Descripción del proyecto
The majority of the world’s population still live in vernacular buildings which are based on local knowledge. Climate has a significant impact on the use and evolution of local building techniques and building design. CLIMATE-Arch will focus on the processes involved in the transformation of local building techniques caused by climate and climate change. A wide range of local material resources and natural environmental conditions, and the effects of climate change, produce various kinds of technical adaptations. CLIMATE-Arch will explore these transformations and their drivers at the level of both building technology and building design, focusing on two regions in Eurasia that use a range of local building technologies.
Most previous research on the impact of climate change has taken a mono-disciplinary approach, in the main not considering the processes responsible for the evolution and transformation of buildings, which principally stem from the inextricable link between material and environmental conditions. CLIMATE-Arch will break new ground by examining the factors that trigger vernacular transformation through a climate lens, combining climate research and the disciplines of architecture, engineering, natural environmental sciences and sociology.

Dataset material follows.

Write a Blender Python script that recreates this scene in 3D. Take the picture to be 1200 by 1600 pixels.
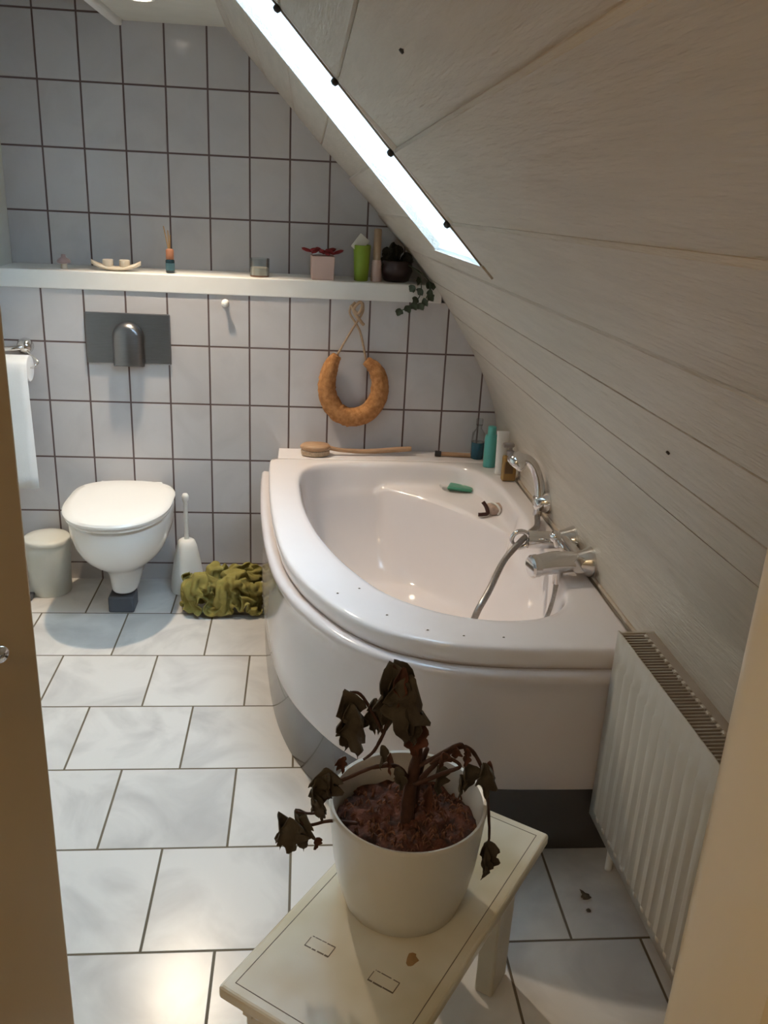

As the project will examine vernacular changes expected as a result of predicted climate change, the results will remain relevant long after the conclusion of the work. In the long term, the research of CLIMATE-Arch will be indispensable both for producing accurate scientific accounts and for establishing standards to balance conservation and modernization. The PI’s extensive multi-disciplinary scientific experience makes him eminently qualified to lead CLIMATE-Arch and to coordinate the team of post-docs, PhD students and research assistant based at the Austrian Academy of Sciences’ Institute for Social Anthropology (ISA).